Hi, I'm Rachel's Mom Joann and I just want to make a correction to the Nancy's #8. It is made with turkey instead of roast beef. Very yummy and I shared one when I was in town for Thanksgiving. Another note... We do know Steve from Nifty Nut House. :) We spoke with him while there, again over Thanksgiving, and he signed a Nifty shirt for me that says on the back, "I belong in the Nut House." He is a very friendly person and the store has increased in size once again. If you are ever in the area, you should definitely stop by. They sell just about any kind of candy available with some that has been brands that have been around for decades. He has a website as well now so he is willing to ship UPS now.
It was very interesting to read where and what Rachel liked to eat in Wichita. Her Grandma Hull's house was one of my favorite places while she was still living. That woman was amazing!!!! I enjoyed reading this. Thanks for an interesting blog.

Rachel said...

My mom wants you to know that she DOES know the owner of Nifty, Steve Jahn, and that she has known him since they were both teenagers :)

Jackie said...

Lol! Thanks Joann for letting me know about Nancy's #8 (correction pending!!).
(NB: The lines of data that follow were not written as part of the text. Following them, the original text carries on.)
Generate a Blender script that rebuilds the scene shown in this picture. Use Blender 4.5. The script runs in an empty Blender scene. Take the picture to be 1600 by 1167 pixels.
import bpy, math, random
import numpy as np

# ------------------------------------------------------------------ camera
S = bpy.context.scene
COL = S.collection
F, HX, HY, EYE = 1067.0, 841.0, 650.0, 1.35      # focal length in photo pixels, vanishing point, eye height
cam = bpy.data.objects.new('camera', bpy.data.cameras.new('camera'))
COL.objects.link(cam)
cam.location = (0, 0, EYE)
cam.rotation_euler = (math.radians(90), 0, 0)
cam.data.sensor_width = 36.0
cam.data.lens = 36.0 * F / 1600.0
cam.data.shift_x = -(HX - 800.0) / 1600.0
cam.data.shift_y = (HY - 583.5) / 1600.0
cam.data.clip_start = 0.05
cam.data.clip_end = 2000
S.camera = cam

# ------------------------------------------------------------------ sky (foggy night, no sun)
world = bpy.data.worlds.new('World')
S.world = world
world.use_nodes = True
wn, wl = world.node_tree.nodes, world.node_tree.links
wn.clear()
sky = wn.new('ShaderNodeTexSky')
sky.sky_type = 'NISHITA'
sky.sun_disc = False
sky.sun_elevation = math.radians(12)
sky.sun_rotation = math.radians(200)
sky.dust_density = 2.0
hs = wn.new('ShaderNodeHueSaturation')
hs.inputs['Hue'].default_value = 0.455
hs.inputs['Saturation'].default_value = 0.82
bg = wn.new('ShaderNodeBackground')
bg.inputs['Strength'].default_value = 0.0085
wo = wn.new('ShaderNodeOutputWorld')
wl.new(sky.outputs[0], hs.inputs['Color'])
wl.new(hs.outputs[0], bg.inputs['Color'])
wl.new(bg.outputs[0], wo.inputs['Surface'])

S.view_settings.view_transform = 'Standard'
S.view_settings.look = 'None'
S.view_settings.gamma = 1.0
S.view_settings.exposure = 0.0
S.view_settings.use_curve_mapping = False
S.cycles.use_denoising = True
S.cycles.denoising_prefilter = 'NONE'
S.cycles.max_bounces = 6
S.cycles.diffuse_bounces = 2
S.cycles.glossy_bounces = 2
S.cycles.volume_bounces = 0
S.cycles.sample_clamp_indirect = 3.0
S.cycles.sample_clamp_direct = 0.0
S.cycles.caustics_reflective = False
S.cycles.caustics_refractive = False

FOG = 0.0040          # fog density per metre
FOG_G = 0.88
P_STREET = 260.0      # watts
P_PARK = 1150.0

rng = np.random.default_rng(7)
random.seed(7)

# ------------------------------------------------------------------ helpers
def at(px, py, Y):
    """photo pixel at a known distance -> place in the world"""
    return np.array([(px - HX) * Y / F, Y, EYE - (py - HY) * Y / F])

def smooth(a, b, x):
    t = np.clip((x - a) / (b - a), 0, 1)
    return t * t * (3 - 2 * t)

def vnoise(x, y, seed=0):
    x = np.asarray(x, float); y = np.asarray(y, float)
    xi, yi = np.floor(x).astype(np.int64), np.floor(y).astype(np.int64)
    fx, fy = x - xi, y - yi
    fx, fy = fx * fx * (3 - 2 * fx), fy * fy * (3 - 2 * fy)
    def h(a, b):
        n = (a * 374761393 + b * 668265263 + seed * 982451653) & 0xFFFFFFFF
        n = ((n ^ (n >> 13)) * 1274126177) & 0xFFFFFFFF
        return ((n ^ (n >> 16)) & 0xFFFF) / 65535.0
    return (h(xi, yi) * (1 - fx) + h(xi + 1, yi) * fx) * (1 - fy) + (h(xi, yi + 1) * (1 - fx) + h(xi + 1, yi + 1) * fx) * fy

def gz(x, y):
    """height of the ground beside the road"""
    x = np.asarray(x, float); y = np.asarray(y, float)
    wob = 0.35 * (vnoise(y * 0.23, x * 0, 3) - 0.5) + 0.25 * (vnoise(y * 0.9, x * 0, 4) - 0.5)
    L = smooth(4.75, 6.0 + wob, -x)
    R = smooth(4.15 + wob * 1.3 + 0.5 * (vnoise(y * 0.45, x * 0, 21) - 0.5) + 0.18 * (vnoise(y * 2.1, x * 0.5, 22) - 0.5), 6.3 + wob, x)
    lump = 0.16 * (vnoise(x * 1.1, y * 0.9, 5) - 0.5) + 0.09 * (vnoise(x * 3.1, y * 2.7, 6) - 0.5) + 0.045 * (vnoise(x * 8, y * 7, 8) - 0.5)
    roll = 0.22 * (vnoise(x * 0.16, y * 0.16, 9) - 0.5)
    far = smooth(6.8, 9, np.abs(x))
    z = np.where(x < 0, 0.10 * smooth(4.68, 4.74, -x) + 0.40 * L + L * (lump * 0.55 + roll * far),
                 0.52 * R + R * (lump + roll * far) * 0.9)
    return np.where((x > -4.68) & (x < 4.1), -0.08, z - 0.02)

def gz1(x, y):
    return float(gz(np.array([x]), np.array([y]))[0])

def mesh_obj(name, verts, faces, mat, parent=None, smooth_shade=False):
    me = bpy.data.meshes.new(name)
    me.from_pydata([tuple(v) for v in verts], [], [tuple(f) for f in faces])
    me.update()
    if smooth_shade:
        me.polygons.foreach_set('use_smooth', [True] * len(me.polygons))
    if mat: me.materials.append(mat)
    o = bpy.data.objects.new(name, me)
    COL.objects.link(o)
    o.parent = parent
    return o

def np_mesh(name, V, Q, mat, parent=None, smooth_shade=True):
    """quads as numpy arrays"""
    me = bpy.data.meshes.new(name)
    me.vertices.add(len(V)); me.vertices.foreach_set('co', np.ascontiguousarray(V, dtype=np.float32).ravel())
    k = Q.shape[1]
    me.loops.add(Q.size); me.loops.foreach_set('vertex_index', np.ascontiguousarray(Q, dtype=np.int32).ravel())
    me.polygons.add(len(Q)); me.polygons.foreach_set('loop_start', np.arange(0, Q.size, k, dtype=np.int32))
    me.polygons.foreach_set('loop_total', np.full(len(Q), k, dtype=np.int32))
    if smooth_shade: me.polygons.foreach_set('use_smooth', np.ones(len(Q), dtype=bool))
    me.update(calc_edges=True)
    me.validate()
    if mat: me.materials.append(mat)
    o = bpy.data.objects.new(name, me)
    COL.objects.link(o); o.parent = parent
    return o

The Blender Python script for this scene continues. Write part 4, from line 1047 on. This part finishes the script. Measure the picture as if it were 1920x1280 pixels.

I will definitely have to check out the Nifty Nut House's website... like Rachel, I love all sorts of candy so those might just be working their way into Christmas gifts.

I'm glad that you enjoyed the blog!

OysterCulture said...

Those Velomints have my name on them - they sound yummy!

Tangled Noodle said...

Thanks for sharing the gems of Wichita, KS, Rachel! Although it's great to hear about the influx of ethnic cuisines, I would love to try a Wichita burger and the Carriage Crossing's cinnamon rolls. There's a lot to be said about traditional American comfort food - we sometimes take it for granted or overlook it because of its familiarity and our focus on the exotic, but awesome food is awesome food!